Exercise task >>
Repeat, exactly and completely, the material that follows. Omit the pictures.

Source material >>

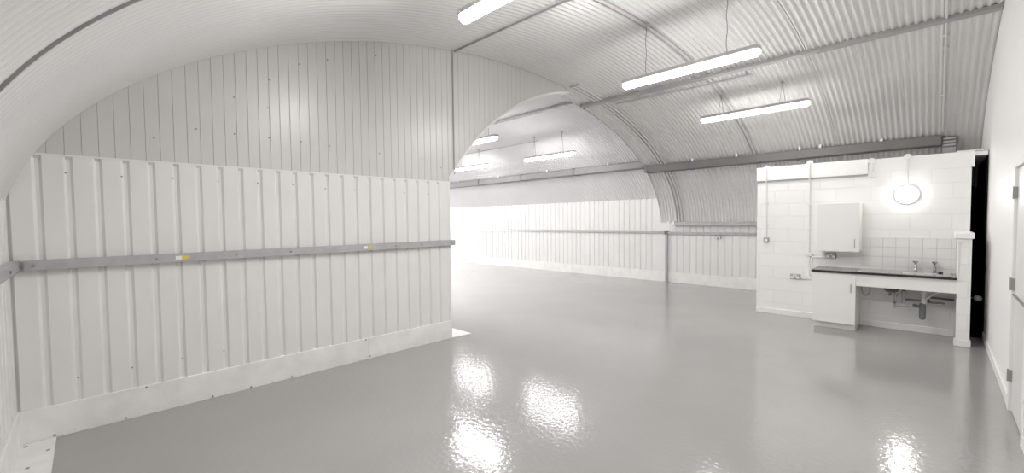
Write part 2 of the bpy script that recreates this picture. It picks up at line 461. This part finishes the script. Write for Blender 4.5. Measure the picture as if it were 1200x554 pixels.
# ------------------------------------------------------------------ rails and post on the walls
def channel_rail(name, label, x0, x1, y0, y1, z0, z1, axis, side, holes):
    """C-section rail along x or y; side = outward direction of its face"""
    o = thing(name, label, 'rail', ((x0 + x1) / 2, (y0 + y1) / 2, z0), 'steel rails along the walls')
    q = MB(); t = .006
    if axis == 'y':
        poly = [(x0, z0), (x1, z0), (x1, z1), (x0, z1), (x0, z1 - t), (x1 - t, z1 - t), (x1 - t, z0 + t), (x0, z0 + t)]
        q.prism(poly, 'y', y0, y1)
    else:
        poly = [(y1, z0), (y0, z0), (y0, z1), (y1, z1), (y1, z1 - t), (y0 + t, z1 - t), (y0 + t, z0 + t), (y1, z0 + t)]
        if side > 0: poly = [(y0, z0), (y1, z0), (y1, z1), (y0, z1), (y0, z1 - t), (y1 - t, z1 - t), (y1 - t, z0 + t), (y0, z0 + t)]
        q.prism(poly, 'x', x0, x1)
    q.build('channel', 'galv', o)
    for h in holes:
        b = MB()
        if axis == 'y': b.lathe([(.012, 0), (.012, .006), (.007, .010)], (x1, h, (z0 + z1) / 2), (1, 0, 0), 8)
        else: b.lathe([(.012, 0), (.012, .006), (.007, .010)], (h, y1 if side > 0 else y0, (z0 + z1) / 2), (0, side, 0), 8)
        b.build('bolt', 'galvd', o)
    return o
ra = channel_rail('metal_rail', 'grey steel channel rail across the ribbed sheet under the boarded gable, with two small stickers', XL, -5.085, -.36, 3.885, 1.395, 1.475, 'y', 1,
                  (-.31, .45, 1.08, 1.60, 2.9, 3.3, 3.82))
for (a, b, c) in ((.585, .632, .69), (2.455, 2.50, 2.575)):
    q = MB(); q.box(-5.085, -5.083, a, b, 1.418, 1.452); q.build('sticker', 'white_l', ra)['label'] = 'white half of a small sticker'
    q = MB(); q.box(-5.085, -5.083, b, c, 1.418, 1.452); q.build('sticker', 'yellow', ra)['label'] = 'yellow half of a small sticker'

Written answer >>
Write part 2 of the bpy script that recreates this picture. It picks up at line 461. This part finishes the script. Write for Blender 4.5. Measure the picture as if it were 1200x554 pixels.
# ------------------------------------------------------------------ rails and post on the walls
def channel_rail(name, label, x0, x1, y0, y1, z0, z1, axis, side, holes):
    """C-section rail along x or y; side = outward direction of its face"""
    o = thing(name, label, 'rail', ((x0 + x1) / 2, (y0 + y1) / 2, z0), 'steel rails along the walls')
    q = MB(); t = .006
    if axis == 'y':
        poly = [(x0, z0), (x1, z0), (x1, z1), (x0, z1), (x0, z1 - t), (x1 - t, z1 - t), (x1 - t, z0 + t), (x0, z0 + t)]
        q.prism(poly, 'y', y0, y1)
    else:
        poly = [(y1, z0), (y0, z0), (y0, z1), (y1, z1), (y1, z1 - t), (y0 + t, z1 - t), (y0 + t, z0 + t), (y1, z0 + t)]
        if side > 0: poly = [(y0, z0), (y1, z0), (y1, z1), (y0, z1), (y0, z1 - t), (y1 - t, z1 - t), (y1 - t, z0 + t), (y0, z0 + t)]
        q.prism(poly, 'x', x0, x1)
    q.build('channel', 'galv', o)
    for h in holes:
        b = MB()
        if axis == 'y': b.lathe([(.012, 0), (.012, .006), (.007, .010)], (x1, h, (z0 + z1) / 2), (1, 0, 0), 8)
        else: b.lathe([(.012, 0), (.012, .006), (.007, .010)], (h, y1 if side > 0 else y0, (z0 + z1) / 2), (0, side, 0), 8)
        b.build('bolt', 'galvd', o)
    return o
ra = channel_rail('metal_rail', 'grey steel channel rail across the ribbed sheet under the boarded gable, with two small stickers', XL, -5.085, -.36, 3.885, 1.395, 1.475, 'y', 1,
                  (-.31, .45, 1.08, 1.60, 2.9, 3.3, 3.82))
for (a, b, c) in ((.585, .632, .69), (2.455, 2.50, 2.575)):
    q = MB(); q.box(-5.085, -5.083, a, b, 1.418, 1.452); q.build('sticker', 'white_l', ra)['label'] = 'white half of a small sticker'
    q = MB(); q.box(-5.085, -5.083, b, c, 1.418, 1.452); q.build('sticker', 'yellow', ra)['label'] = 'yellow half of a small sticker'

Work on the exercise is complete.